I dunno, Aurora’s pricing structure feels an awful lot like that. “What if we made people pay for storage and I/O? And we made estimating I/O practically impossible?”
The biggest cool thing Aurora MySQL does, IMO, is maintain the buffer pool on restarts. Not just dump / restore, but actually keeps its residence. They split it out from the main mysqld process so restarting it doesn’t lose the buffer pool.
But all in all, IMO it’s hideously expensive, doesn’t live up to its promises, and has some serious performance problems due to the decision to separate compute and storage by a large physical distance (and its simplification down to redo log only): for example, the lack of a change buffer means that secondary indices have to be written synchronously. Similarly, since AWS isn’t stupid, they have “node-local” (it’s EBS) temporary storage, which is used to build the aforementioned secondary indices, among other things. The size of this is not adjustable, and simply scales with instance size.
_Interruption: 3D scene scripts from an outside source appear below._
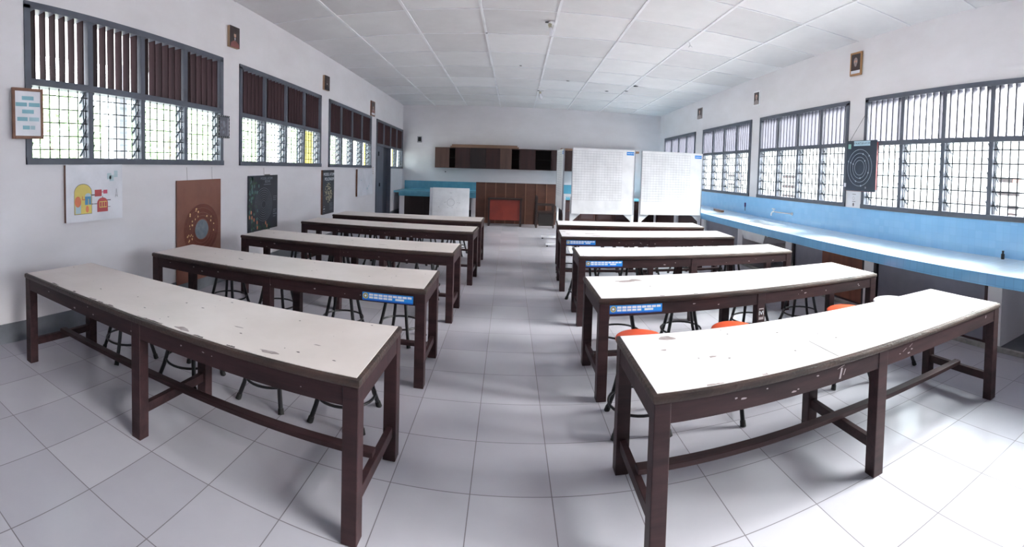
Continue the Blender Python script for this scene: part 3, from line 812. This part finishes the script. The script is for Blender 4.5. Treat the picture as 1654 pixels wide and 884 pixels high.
# ------------------------------------------------------------------ things on the left wall
m_frw = mat('frame_brown_wood', (128, 86, 68), 0.45, (108, 70, 54), (10, 10, 10))
m_paper = mat('white_paper', (226, 226, 234), 0.35)
m_teal = mat('print_teal', (130, 180, 196), 0.4)
m_teal2 = mat('print_teal_pale', (168, 198, 210), 0.4)
t = thing('framed_chart', 'brown-framed flow chart with teal boxes at the far left window', 'picture', (0.07, -13.20, 2.155))
mb = MB(Matrix(((0, 0, 1, 0), (1, 0, 0, 0), (0, 1, 0, 0), (0, 0, 0, 1)))); W2, H2, bw = .165, .235, .028
mb.box((-W2, -H2, -.012), (-W2 + bw, H2, .012), m_frw, .003).box((W2 - bw, -H2, -.012), (W2, H2, .012), m_frw, .003)
mb.box((-W2 + bw, H2 - bw, -.012), (W2 - bw, H2, .012), m_frw, .003).box((-W2 + bw, -H2, -.012), (W2 - bw, -H2 + bw, .012), m_frw, .003); mb.build('frame', t)
mb = MB(Matrix(((0, 0, 1, 0), (1, 0, 0, 0), (0, 1, 0, 0), (0, 0, 0, 1))))
mb.box((-W2 + bw, -H2 + bw, -.01), (W2 - bw, H2 - bw, .004), m_paper)
for (u, v, wd, m) in ((0, .142, .125, m_teal), (-.07, .083, .12, m_teal), (.07, .083, .12, m_teal), (0, .018, .125, m_teal), (-.06, -.052, .11, m_teal), (.065, -.052, .11, m_teal2), (-.02, -.13, .075, m_teal), (.05, -.13, .05, m_teal2)):
    mb.box((u - wd / 2, v - .018, .004), (u + wd / 2, v + .018, .0052), m)
mb.build('chart', t)
mb = MB(); mb.box((-.068, -.02, -.02), (-.012, .02, .02), m_frame); mb.build('bracket', t)

def colour(name, c, rough=.4): return mat(name, c, rough)
cy_, co_, cb_, cr_, cp_, cg_ = colour('print_yellow', (226, 206, 112)), colour('print_orange', (226, 130, 92)), colour('print_blue', (78, 146, 190)), colour('print_red', (186, 78, 82)), colour('print_pink', (196, 74, 104)), colour('print_pale_blue', (186, 208, 216))
cln = colour('print_outline', (110, 104, 110))
def disc(mb, cx, cy, rx, ry, z, m, n=28, a0=0, a1=2 * math.pi):
    full = abs(a1 - a0 - 2 * math.pi) < 1e-6
    pts = [(cx + rx * math.cos(a0 + (a1 - a0) * k / (n if full else n - 1)), cy + ry * math.sin(a0 + (a1 - a0) * k / (n if full else n - 1)), z) for k in range(n)]
    mb.add(pts, [list(range(n))], m)
def ring(mb, cx, cy, rx, ry, z, m, r=.0025, n=40):
    mb.tube([(cx + rx * math.cos(2 * math.pi * k / n), cy + ry * math.sin(2 * math.pi * k / n), z) for k in range(n)], r, m, 4, closed=True)
t = thing('canvas_print', 'white plastic-wrapped canvas with a red, yellow and blue reactor diagram', 'picture', (0.004, -12.39, 1.375), 0)
mb = MB(left_frame(0, 0)); mb.box((-.37, -.29, 0), (.37, .29, .034), m_frw); mb.build('stretcher_frame', t)
mb = MB(left_frame(0, 0))
mb.box((-.372, -.292, .0342), (.372, .292, .037), m_paper)
z1_, z2_, z3_, z4_ = .0375, .038, .0385, .039
def arch(x0, x1, y0, y1, z, m):
    r = (x1 - x0) / 2; cx = (x0 + x1) / 2; n = 16
    pts = [(x0, y0, z), (x1, y0, z)] + [(cx + r * math.cos(math.pi * k / n), y1 - r * .8 + r * .8 * math.sin(math.pi * k / n), z) for k in range(n + 1)]
    mb.add(pts, [list(range(len(pts)))], m)
arch(-.275, -.048, -.215, .098, z1_, cln); arch(-.27, -.053, -.21, .093, z2_, cy_)
arch(-.26, -.19, -.205, -.045, z3_, cg_); disc(mb, -.228, -.085, .04, .055, z4_, co_)
mb.box((-.138, -.12, z2_), (-.06, -.035, z3_ + .0003), cb_); arch(-.138, -.06, -.04, .0, z3_, cg_)
mb.box((-.098, -.12, z3_), (-.09, -.06, z4_), cy_); disc(mb, -.11, -.165, .02, .035, z4_, co_); mb.box((-.16, -.205, z2_), (-.062, -.15, z3_ - .0003), cy_)
mb.box((-.175, -.07, z3_), (-.135, -.06, z4_), co_); mb.box((-.175, -.07, z3_), (-.165, -.03, z4_), co_)
mb.box((-.01, -.04, z1_ - .0004), (.082, .03, z2_), cr_); mb.box((.105, -.015, z1_ - .0004), (.16, .025, z2_), cp_); mb.box((.08, 0, z1_ - .0004), (.107, .008, z2_), cp_)
arch(.02, .165, -.205, -.055, z2_, cr_); mb.box((.05, -.16, z2_), (.15, -.095, z3_), cy_)
for u in (.057, .09, .122): mb.box((u, -.152, z3_), (u + .024, -.102, z4_), cr_)
for (x0, x1, y0, y1) in ((-.06, -.01, -.028, -.016), (-.06, -.025, -.12, -.112), (-.02, .02, -.12, -.112), (.155, .205, -.09, -.08), (.16, .2, -.16, -.154), (.09, .098, -.06, -.04)): mb.box((x0, y0, z1_ - .0004), (x1, y1, z2_), cln)
mb.box((.16, .135, z1_ - .0004), (.215, .20, z2_), cg_); mb.box((.19, .115, z1_ - .0004), (.25, .175, z2_), cg_); mb.box((.255, .155, z1_ - .0004), (.305, .225, z2_), cg_)
for p in (((.27, -.06), (.285, .03)), ((.3, -.06), (.288, .03)), ((.272, -.04), (.30, -.04))): mb.tube([(p[0][0], p[0][1], z2_), (p[1][0], p[1][1], z2_)], .0012, cln, 4)
mb.build('canvas', t)

m_cop = mat('copper_foil', (134, 88, 74), 0.4, (116, 72, 60), (2, 2, 2))
m_copd = mat('copper_dark', (108, 58, 48), 0.4)
m_stone = mat('grey_blue_oval', (104, 114, 126), 0.4, (128, 134, 140), (18, 18, 18))
m_glint = mat('glint_gold', (240, 206, 150), 0.3)
t = thing('copper_relief', 'tall copper-brown relief panel with a grey oval, hung on the left wall', 'picture', (0.006, -10.655, .80))
mb = MB(left_frame(0, 0)); mb.box((-.455, -.655, 0), (.455, .655, .022), m_cop, .004); mb.build('panel', t)
mb = MB(left_frame(0, 0)); zc = .05
disc(mb, .03, zc - .05, .36, .34, .0224, m_copd)
for (rx, ry) in ((.36, .34), (.30, .285), (.24, .225), (.19, .18)): ring(mb, .03, zc - .05, rx, ry, .023, m_cop, .003)
disc(mb, .03, 0, .145, .135, .0245, m_stone); ring(mb, .03, 0, .145, .135, .025, m_cop, .006)
rg = random.Random(5)
for k in range(30):
    a = rg.uniform(.2, 1.05) * math.pi if k < 15 else rg.uniform(0, 2 * math.pi); q = rg.uniform(.2, .33)
    if k < 18: a = rg.uniform(.6, 1.2) * math.pi
    disc(mb, .03 + q * math.cos(a), zc - .05 + q * .95 * math.sin(a), .006 + .007 * rg.random(), .008 + .008 * rg.random(), .0235, m_glint, 8)  # glints on the copper painted as gold dots
for k in range(6): mb.tube([(-.44, .1 - .07 * k, .0228), (-.32 + .02 * k, .2 - .06 * k, .0228)], .0012, m_batb, 4)  # painted glint streaks in a pale brown
mb.build('relief', t)
for u in (-.25, .27): MB(left_frame(0, 0)).tube([(u, .655, .012), (u, .82, .004)], .002, m_ink, 4).build('hanging_string', t)

m_post = mat('poster_black', (44, 46, 54), 0.3, (54, 57, 66), (3, 3, 3))
m_leaf = mat('print_leaf_green', (60, 84, 66), 0.4, (40, 58, 54), (14, 14, 14))
m_leaf2 = mat('print_leaf_teal', (86, 118, 116), 0.4)
m_oline = mat('print_orbit_grey', (128, 134, 146), 0.4)
m_tulip = mat('print_tulip', (216, 138, 104), 0.4)
m_dust = mat('dust_on_top', (120, 116, 112), 0.9)
t = thing('planet_poster', 'black poster with grey orbit rings and a flower border, on the left wall', 'poster', (0.004, -9.045, 1.04))
mb = MB(left_frame(0, 0)); mb.box((-.445, -.435, 0), (.445, .435, .02), m_post); mb.build('panel', t)
mb = MB(left_frame(0, 0)); zz = .0203
for k in range(7): ring(mb, .0, -.03, .26 - .032 * k, .265 - .034 * k, zz, m_oline, .0022)
rg = random.Random(11)
for k in range(70):
    v = rg.uniform(-.42, .40); u = -.44 + abs(rg.gauss(0, .10)) + (.06 if v < -.3 else 0)
    if u > .05: continue
    disc(mb, u + .01, v, rg.uniform(.012, .03), rg.uniform(.02, .035), zz + .0004 * (k % 3), m_leaf if rg.random() < .6 else m_leaf2, 8)
for k in range(16):
    u = rg.uniform(-.18, .2); disc(mb, u, -.39 + rg.uniform(-.03, .05) - abs(u) * .1, .02, .03, zz + .0003, m_leaf, 8)
for (u, v) in ((-.42, -.2), (-.37, -.13), (-.35, -.21), (-.29, -.25), (.06, -.33), (.1, -.38), (-.2, -.3), (-.19, -.38)): disc(mb, u, v, .018, .032, zz + .0016, m_tulip, 8)
for (u, v) in ((-.28, .27), (-.15, .27), (-.41, .19), (-.33, .18), (-.26, .18)): disc(mb, u, v, .016, .03, zz + .0016, m_leaf2, 8)
text_mesh(mb, 'MODEL ATOM', .058, (.09, .385, zz), m_oline, .0006); text_mesh(mb, 'BOHR', .062, (.12, .335, zz), m_oline, .0006)
mb.box((.0, .285, zz), (.22, .293, zz + .0008), m_oline)
for v in (.08, .05, .02, -.14, -.17, -.21, -.25): mb.box((.3, v, zz), (.3 + rg.uniform(.07, .13), v + .008, zz + .0008), m_oline)
mb.build('print', t)
mb = MB(left_frame(0, 0)); mb.box((.05, .4355, .002), (.2, .45, .018), m_dust, .004); mb.build('clip', t)
mb = MB(left_frame(0, 0)); mb.tube([(.02, .435, .01), (.02, .56, .004)], .002, m_frw, 4); mb.build('hanging_string', t)

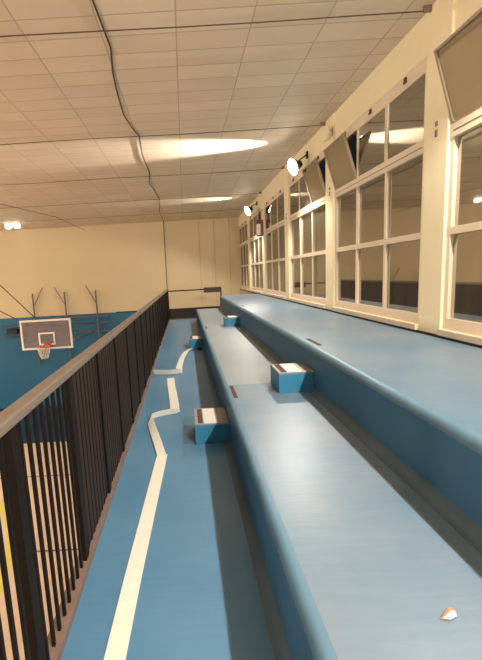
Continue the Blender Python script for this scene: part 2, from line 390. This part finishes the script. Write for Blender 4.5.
# ------------------------------------------------------------------ railing
XR = -0.612
r = thing('railing', 'dark metal railing with brown handrail and thin vertical bars along the walkway', 'railing', (XR, 4, 0))
YR0, YR1 = -3.1, 13.12
bm = bmesh.new(); add_box(bm, -0.642, -0.580, YR0, YR1, 1.045, 1.085, bev=0.008); obj('handrail', bm, 'railcap', r)
bm = bmesh.new(); add_box(bm, -0.655, -0.582, YR0, YR1, 0.0, 0.045, bev=0.004); obj('bottom_rail', bm, 'curb', r)
py = 1.190; posts = [py+0.62*k for k in range(-6, 20)]
for q in posts:
    if q < YR1: obj('post', B(XR-0.014, XR+0.016, q-0.026, q+0.030, 0.045, 1.045), 'railmetal', r)
obj('post', B(XR-0.025, XR+0.025, YR1-0.05, YR1, 0.045, 1.045), 'railmetal', r)
bars = []
for q in posts:
    for j in range(1, 9):
        y = q+j*0.62/9
        if y < YR1-0.08: bars.append(y)
bars.sort(key=lambda y: abs(y-0.9) if y > 0.75 else 100-y)
proto = None
for y in bars[:100]:
    if proto is None: proto = obj('baluster', B(XR-0.0065, XR+0.0065, -0.007, 0.007, 0.045, 1.045), 'railmetal', r); b_ = proto
    else: b_ = proto.copy(); COL.objects.link(b_)
    b_.location.y = y
bm = bmesh.new()
for y in bars[100:]: add_box(bm, XR-0.0065, XR+0.0065, y-0.007, y+0.007, 0.045, 1.045)
o = obj('balusters', bm, 'railmetal', r); o['kind'] = 'stuff'

for q in posts:
    if q > 1.7 and q < YR1-0.1:
        obj('cover_panel', B(XR-0.006, XR+0.004, q+0.034, min(q+0.586, YR1-0.05), 0.05, 1.04), 'panel', r)['label'] = 'dark brown sheet closing the bay'
# railing across the end of the stand, with a dark board on it
r2 = thing('end_railing', 'short dark railing across the far end of the walkway', 'railing', (0.3, 13.14, 0))
obj('handrail', B(-0.58, 1.27, 13.09, 13.135, 0.985, 1.025), 'railmetal', r2)
obj('post', B(1.22, 1.26, 13.09, 13.13, 0.0, 0.985), 'railmetal', r2)
obj('bottom_rail', B(-0.58, 1.22, 13.09, 13.13, 0.0, 0.03), 'curb', r2)
o = thing('notice_board', 'small dark board fixed on the end railing near the window corner', 'board', (0.94, 13.05, 0.9))
obj('panel', B(0.64, 1.25, 13.05, 13.075, 0.885, 1.075), 'signblack', o)
bm = bmesh.new(); add_box(bm, 0.64, 1.25, 13.045, 13.05, 1.055, 1.075); add_box(bm, 0.64, 1.25, 13.045, 13.05, 0.885, 0.905)
obj('edge_strip', bm, 'curb', o); obj('bracket', B(0.9, 0.98, 13.075, 13.09, 0.97, 1.03), 'railmetal', o)
# landing that carries the end railing
obj('landing', B(0.39, 1.30, YT, 13.15, -0.25, 0.0), 'signblack', g)

# ------------------------------------------------------------------ strap on the walkway
def ribbon(pts, width, thick=0.004):
    """pts: (x, y, z, tilt) ; tilt 0 = lying flat, 90 = standing on its edge"""
    # smooth resample
    bm = bmesh.new(); V = [Vector(p[:3]) for p in pts]; rows = []
    for i, p in enumerate(pts):
        t = (V[min(i+1, len(V)-1)]-V[max(i-1, 0)]).normalized()
        side = t.cross(Vector((0, 0, 1))).normalized(); a = math.radians(p[3])
        s = side*math.cos(a)+Vector((0, 0, 1))*math.sin(a); n = t.cross(s).normalized()
        c = V[i]+Vector((0, 0, abs(math.sin(a))*width/2+0.004)); rows.append([bm.verts.new(c+s*u*width/2+n*v*thick/2) for u, v in ((-1, -1), (1, -1), (1, 1), (-1, 1))])
    for i in range(len(rows)-1):
        for k in range(4): bm.faces.new((rows[i][k], rows[i][(k+1) % 4], rows[i+1][(k+1) % 4], rows[i+1][k]))
    bm.faces.new(rows[0][::-1]); bm.faces.new(rows[-1]); return bm
def dense(keys, n=8):
    out = []
    for i in range(len(keys)-1):
        for j in range(n): out.append(tuple(keys[i][c]+(keys[i+1][c]-keys[i][c])*j/n for c in range(4)))
    out.append(keys[-1]); return out
near = dense([(-0.40, 0.55, 0, 0), (-0.385, 1.0, 0, 0), (-0.362, 1.3, 0, 0), (-0.345, 1.7, 0, 0), (-0.318, 2.2, 0, 0), (-0.290, 2.7, 0, 0), (-0.272, 3.02, 0, 0)], 4)
st = thing('strap', 'long pale webbing strap zigzagging along the walkway towards the viewer', 'strap', (-0.35, 2.5, 0))
obj('length', ribbon(near, 0.088), 'tape', st)
obj('length', ribbon(dense([(-0.278, 3.0, 0.004, 4), (-0.33, 3.25, 0.008, 12), (-0.40, 3.55, 0.008, 25), (-0.435, 3.74, 0.0, 40)], 4), 0.075), 'tape', st)
obj('fold', ribbon(dense([(-0.45, 3.70, 0.0, 55), (-0.43, 3.84, 0.0, 78), (-0.36, 3.90, 0.0, 80), (-0.24, 3.95, 0.0, 80), (-0.155, 3.97, 0, 75)], 4), 0.065), 'tape', st)
obj('length', ribbon(dense([(-0.185, 3.96, 0.004, 10), (-0.20, 4.25, 0.004, 5), (-0.235, 4.7, 0.004, 0), (-0.265, 5.05, 0.0, 0), (-0.29, 5.45, 0.0, 0)], 4), 0.105), 'tape', st)
s2 = thing('strap', 'second pale strap on the far walkway, curling towards the small step block', 'strap', (-0.2, 6.5, 0))
obj('fold', ribbon(dense([(-0.56, 5.72, 0, 82), (-0.42, 5.68, 0, 84), (-0.28, 5.66, 0, 84), (-0.14, 5.70, 0, 80)], 4), 0.075), 'tape', s2)
obj('length', ribbon(dense([(-0.165, 5.72, 0.004, 0), (-0.17, 6.1, 0.004, 0), (-0.13, 6.7, 0.004, 5), (-0.06, 7.25, 0.004, 8), (0.04, 7.52, 0.01, 15), (0.16, 7.60, 0.015, 20), (0.25, 7.55, 0.01, 10)], 4), 0.10), 'tape', s2)
o = obj('black_clip', B(0.19, 0.28, 7.44, 7.52, 0.0, 0.05, bev=0.006), 'black', s2)

# litter
t = thing('paper_scrap', 'tiny crumpled white and orange paper scrap on the near lower tier', 'litter', (0.77, 1.045, 0.40))
def flake(pts, z0, lift, th):
    bm = bmesh.new(); n = len(pts)
    lo = [bm.verts.new((x, y, z0+lift*i_)) for i_, (x, y) in zip(heights(n), pts)]; hi = [bm.verts.new((v.co.x, v.co.y, v.co.z+th)) for v in lo]
    for i in range(n): bm.faces.new((lo[i], lo[(i+1) % n], hi[(i+1) % n], hi[i]))
    bm.faces.new(lo[::-1]); bm.faces.new(hi); return bm
def heights(n): return [0.5+0.5*math.sin(i*1.7) for i in range(n)]
obj('sheet', flake([(0.742, 1.022), (0.762, 1.016), (0.790, 1.028), (0.797, 1.044), (0.785, 1.047)], 0.403, 0.003, 0.0015), 'paper', t)
obj('folded_edge', flake([(0.734, 1.022), (0.744, 1.023), (0.786, 1.049), (0.799, 1.045), (0.796, 1.059), (0.783, 1.057)], 0.4015, 0.002, 0.0015), 'orange', t)

# ------------------------------------------------------------------ basketball hoop
by = 13.2; bx0, bx1, bz0, bz1 = -5.93, -4.11, 0.205, 0.262
bz0, bz1 = -0.81, 0.255
cx = (bx0+bx1)/2
h = thing('basketball_hoop', 'basketball backboard with red rim and white net on a wall frame', 'basketball hoop', (cx, YE, bz0))
obj('backboard', B(bx0, bx1, by, by+0.02, bz0, bz1), 'acrylic', h)
bm = bmesh.new(); e = 0.065; ya, yb2 = by-0.02, by+0.03
add_box(bm, bx0, bx1, ya, yb2, bz0, bz0+e); add_box(bm, bx0, bx1, ya, yb2, bz1-e, bz1); add_box(bm, bx0, bx0+e, ya, yb2, bz0+e, bz1-e); add_box(bm, bx1-e, bx1, ya, yb2, bz0+e, bz1-e)
obj('border', bm, 'white', h)
bm = bmesh.new(); i0, i1, j0, j1 = cx-0.29, cx+0.29, bz0+0.15, bz0+0.60; e = 0.055; ya, yb2 = by-0.006, by
add_box(bm, i0, i1, ya, yb2, j0, j0+e); add_box(bm, i0, i1, ya, yb2, j1-e, j1); add_box(bm, i0, i0+e, ya, yb2, j0+e, j1-e); add_box(bm, i1-e, i1, ya, yb2, j0+e, j1-e)
obj('target_square', bm, 'white', h)
bm = bmesh.new(); rc = Vector((cx, by-0.38, bz0+0.16))
add_tube(bm, [rc+Vector((0.225*math.cos(a*math.pi/16), 0.225*math.sin(a*math.pi/16), 0)) for a in range(33)], 0.014)
add_box(bm, cx-0.08, cx+0.08, by-0.16, by-0.022, bz0+0.08, bz0+0.19); add_box(bm, cx-0.12, cx+0.12, by-0.03, by-0.006, bz0+0.02, bz0+0.24)
obj('rim', bm, 'red', h, True)
bm = bmesh.new()
for a in range(12):
    for dr in (1, -1):
        pts = []
        for q in range(7):
            f_ = q/6; rr = 0.22*(1-f_)+0.11*f_+(0.012*math.sin(f_*3.1)); an = (a+dr*f_*1.5)*math.pi/6
            pts.append(rc+Vector((rr*math.cos(an), rr*math.sin(an), -0.42*f_)))
        add_tube(bm, pts, 0.009, 5)
obj('net', bm, 'net', h)
bm = bmesh.new()
for zz in (0.02, -0.25, -0.62):
    add_tube(bm, [(-7.9 if zz != 0.02 else -6.9, YE-0.12, zz), (-3.3, YE-0.12, zz)], 0.03)
for xx in (-6.45, -5.1, -3.78):
    add_tube(bm, [(xx, YE-0.12, -1.9), (xx, YE-0.12, 1.12)], 0.035)
    add_tube(bm, [(xx, YE-0.12, 0.55), (xx+(0.45 if xx < -6 else -0.4), YE-0.12, 1.35)], 0.018)
obj('wall_frame', bm, 'steel', h)
for xx in (-5.75, -4.3):
    bm = bmesh.new()
    for zz, z2 in ((0.1, -0.25), (-0.6, -0.62)): add_tube(bm, [(xx, by+0.03, zz), (xx*1.0+(-0.3 if xx < -5 else 0.3), YE-0.12, z2)], 0.028)
    add_tube(bm, [(xx, by+0.045, 0.1), (xx, by+0.045, -0.6)], 0.02); obj('support_arm', bm, 'steel', h)
for pts in ([(-5.3, by+0.03, 0.25), (-8.0, 13.9, 2.9)], [(-5.85, by+0.03, 0.2), (-8.6, 14.2, 1.5)]):
    obj('stay_wire', T(pts, 0.018, 6), 'cable', h)
obj('counterweight', B(-7.65, -7.2, YE-0.3, YE-0.05, -0.50, -0.34), 'black', h)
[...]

So if you have massive tables, you can quite easily run out of room in this temporary storage, which at best kills the DDL, and at worst crashes the instance.
Even if you are not currently hitting performance limits of your current engine, Aurora would maintain the same throughput and latency on smaller instance classes. Which is where the potential cost savings come from...
On top of that, with Aurora Serverless with variable and unpredictable workloads you could have important cost savings.
You can get an insane amount of performance out of a well-tuned MySQL or Postgres instance, especially if you’ve designed your schema to exploit your RDBMS’ strengths (e.g. taking advantage of InnoDB’s clustering index to minimize page fetches for N:M relationships).
And if you really need high performance, you use an instance with node-local NVMe storage (and deal with the ephemerality, of course).